The Socialist Alliance movement has provided me the opportunity of meeting comrades from a variety of traditions and backgrounds and indeed CWI comrades from other parts of the country. It is in this way that I met Harry face to face after reading his document.

I must say that although I would have differences with the man over nuance and phraseology, I feel the ideas he outlines are certainly worthy of debate - as we have debated with the Scottish comrades, as we debated with the ex-Merseyside comrades and the Bulaitis/Hearse comrades before them. When a comrade of Harry's stature and experience (he is an ex-Labour councillor and a trade union convenor in the textile industry) puts something forward we should debate the ideas honestly and leave the muck raking and secondary issues to one side. We should be fighting to retain such people, certainly not kicking them out because they make some comrades uncomfortable.

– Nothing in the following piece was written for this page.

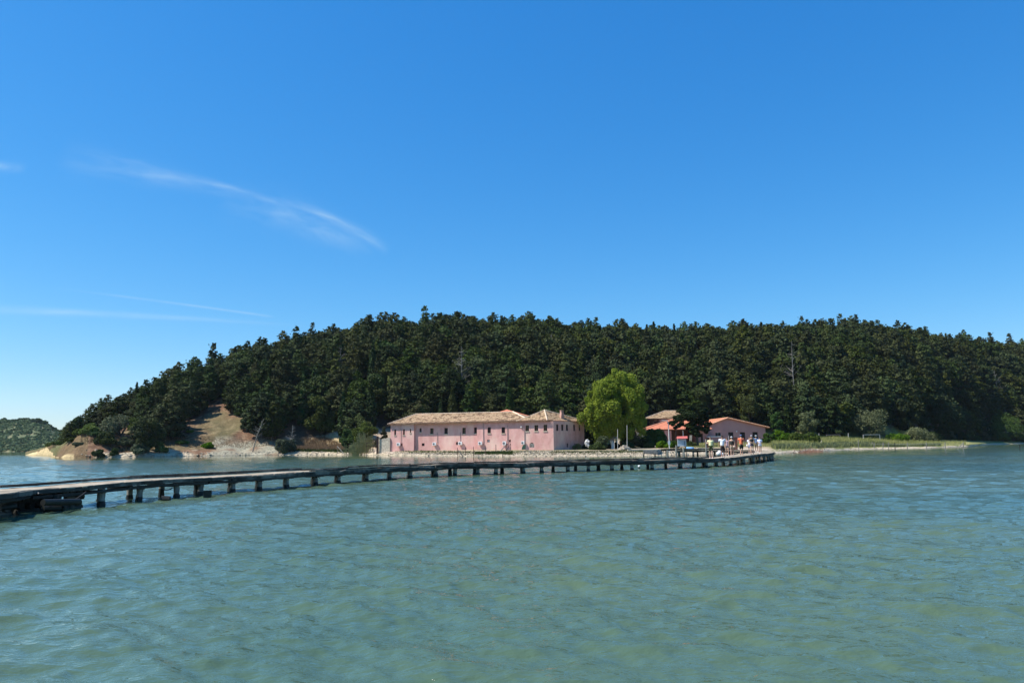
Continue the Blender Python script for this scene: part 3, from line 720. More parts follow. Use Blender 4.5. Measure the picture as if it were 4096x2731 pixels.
# pavilion at the right end with its own hip roof
pk = at(fu_of(2178) + .6, 3.9, 0); hpk = aty(2178, 1640, pk.y); pk.x = hpk.x; pk.z = hpk.z
eF = onz(2030, 1686, ze); pL = at(fu_of(2070), -OV - .004, ze + .004)
pC = ED + fn * OV * .8 - (ru * .1); pC = onz(2213, 1683.2, ze); pC = at((pC - EA).dot(fu), -OV, ze)
pR = onz(2346, 1684.5, ze); pB = at(FL + 1.5, 13, ze); pK = at(fu_of(2070), 12.5, ze)
ev = onz(2300, 1650, rz2)
pv = roof_faces('pavilion_roof', [([pL, pC, pk], fu), ([pC, pR, pk], ru), ([pR, pB, pk], fn), ([pB, pK, pk], fu), ([pK, pL, pk], fn)], M['roof'], None)
child(pv, long_b)
mb = MB(); ridge_line(mb, r1, r2, .1); ridge_line(mb, c00, r1, .11); ridge_line(mb, r2, at(fu_of(2092), 1.2, ze + .55), .14)
ridge_line(mb, pC, pk, .15); ridge_line(mb, pR, pk, .1); ridge_line(mb, pL, pk, .08)
child(mb.build('ridge_tiles', M['ridge']), long_b)
mb = MB(); up = (-fn * math.cos(slope) + Vector((0, 0, 1)) * math.sin(slope)); tile_ends(mb, c00, c10, slope=up)
up2 = (-rn_ * math.cos(slope) + Vector((0, 0, 1)) * math.sin(slope)); tile_ends(mb, pC, pR, slope=up2)
child(mb.build('eave_tiles', M['roof']), long_b)
mb = MB()   # rafter tails / boarded eave
for i in range(int(FL / .6)):
    p = at(.3 + i * .6, -OV + .06, ZE + .0); q = at(.3 + i * .6, .3, ZE + .1); mb.beam(p, q, .09, .09)
child(mb.build('rafter_tails', M['darkwood']), long_b)
# orange peak of a second roof behind, chimney
cp = at(fu_of(2028) + 3.5, 13.5, 0); cp.x = aty(2028, 1637, cp.y).x; cz = aty(2028, 1637, cp.y).z
rb = empty('rear_pink_building', (cp.x, cp.y, .5), 0, 'small building with orange hip roof peeking over the long tiled roof', 'building')
b_ = [Vector((cp.x + sx * 6, cp.y + sy * 5, cz - 2.0)) for sx, sy in ((-1, -1), (1, -1), (1, 1), (-1, 1))]; top_ = Vector((cp.x, cp.y, cz))
child(roof_faces('roof', [([b_[i], b_[(i + 1) % 4], top_], b_[(i + 1) % 4] - b_[i]) for i in range(4)], M['orangeroof'], None), rb)
mb = MB(); mb.box((cp.x, cp.y, (cz - 2.05) / 2), (11, 9, cz - 2.05)); child(mb.build('wall', M['pinkplain']), rb)
cc = at(fu_of(2245) + .8, 5.2, 0); c_ = aty(2247, 1655, cc.y); czt = aty(2246, 1648, cc.y).z; czb = aty(2246, 1662, cc.y).z
ch_ = MB(); ch_.box((c_.x, cc.y, (czt + czb) / 2 - .3), (.72, .6, czt - czb + .5), .5)
ch_.v = [(x + (0.12 * (1 if x < c_.x else -1) if z > czt - .6 else 0), y, z) for x, y, z in ch_.v]
cho = child(ch_.build('chimney', M['chim']), long_b)
mb = MB(); mb.box((c_.x, cc.y, czt + .12), (.5, .45, .3), .5); mb.box((c_.x, cc.y, czt + .32), (.62, .55, .07), .5); q_ = mb.build('chimney_cap', M['chim']); q_.parent = cho
# pipes down the wall; one tube stands in for a vertical strip of shade
def fpt(px, py, d=.05, rec=0): h_ = hit(px, py, EA - fn * rec + fn * d, fn); return h_
for (px, y0, y1, rec, wd) in ((1604, 1712, 1770, 0, .03), (1669, 1760, 1802, REC, .045), (1749, 1728, 1772, REC, .04), (1841, 1728, 1767, REC, .04), (1933.5, 1690, 1776, 0, .05), (2029.5, 1700, 1768, 0, .05), (2097.5, 1712, 1768, 0, .05)):
    mb = MB(); a = fpt(px, y0, .06, rec); b = fpt(px + .8, y1, .06, rec); mb.tube([a, (a + b) / 2 + fu * rnd.uniform(-.03, .03), b], wd, 6)
    child(mb.build('pipe', M['pipe']), long_b)
mb = MB(); p_ = fpt(2085, 1708, .12); mb.ell(p_, (.13, .13, .15)); mb.beam(p_, p_ - fn * .14, .04, .04)
child(mb.build('wall_lamp', M['white']), long_b)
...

The world is a fast changing place and the need for constant discussion of ideas as widely as possible is necessary if we are ever to be in a serious position to give the class a lead in the struggle to overcome the rule of profit and win the world to organisation on the basis of our own human rationality. Our rulers understand this. It is a position of strength that they operate under the cloak of democracy: their debate is freely available in the pages of The Economist, The Daily Telegraph and The Times.

Our press is of course more modest, but must be no less exhilarating in its exchanges, not only on how to analyse the world, but also how to change it.